Users Now Get More Bang for Broadband Buck, Says Study

Internet service providers are offering faster DSL connections for the same price in a battle for market share: Per megabit per second, prices are now 37.5 percent lower than last year, according to market research company Point Topic.

During the first quarter of 2009 the worldwide average price per megabit per second was about US$15.60, down from $25 a year earlier, according to Oliver Johnson, CEO at Point Topic.

For a given data rate, the cost of fiber and cable connections has also dropped by 20 percent and 30 percent, respectively. Currently, the cost is about $1.25 per megabit per second for fiber and $5.65 for cable.

ISPs are moving away from acquiring new customers and instead focusing on keeping the customers they have. They are also starting to pitch to different markets and differentiate their offerings. DSL is pitched as an entry level option at a relatively low total price, while cable and fiber companies push their higher speeds to more advanced users, according to Johnson.

The key to cheaper broadband and more value for the monthly fee is competition between ISPs and different technologies.

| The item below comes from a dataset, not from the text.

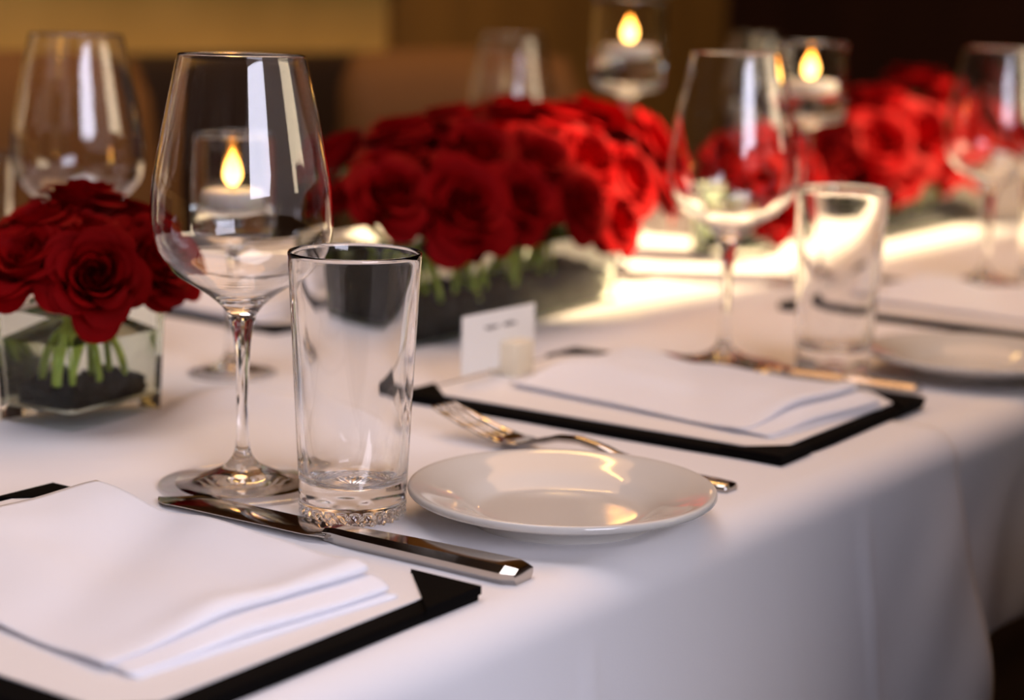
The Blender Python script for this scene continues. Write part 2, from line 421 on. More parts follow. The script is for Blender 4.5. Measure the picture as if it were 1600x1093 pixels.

Big drops in the price per megabit per second have been seen in, for example, Western Europe, where the build-out of fiber is accelerating in countries like Germany and France, and where faster cable access is being introduced in the U.K., Johnson said.

South and East Asia have also seen big drops. In Japan various flavors of fiber now account for over 50 percent of the access market, a dominant position achieved in five years at the expense primarily of DSL, according to Point Topic data.

However, prices in the U.S. have been relatively flat, which Johnson blames on local markets that are still monopolies or duopolies.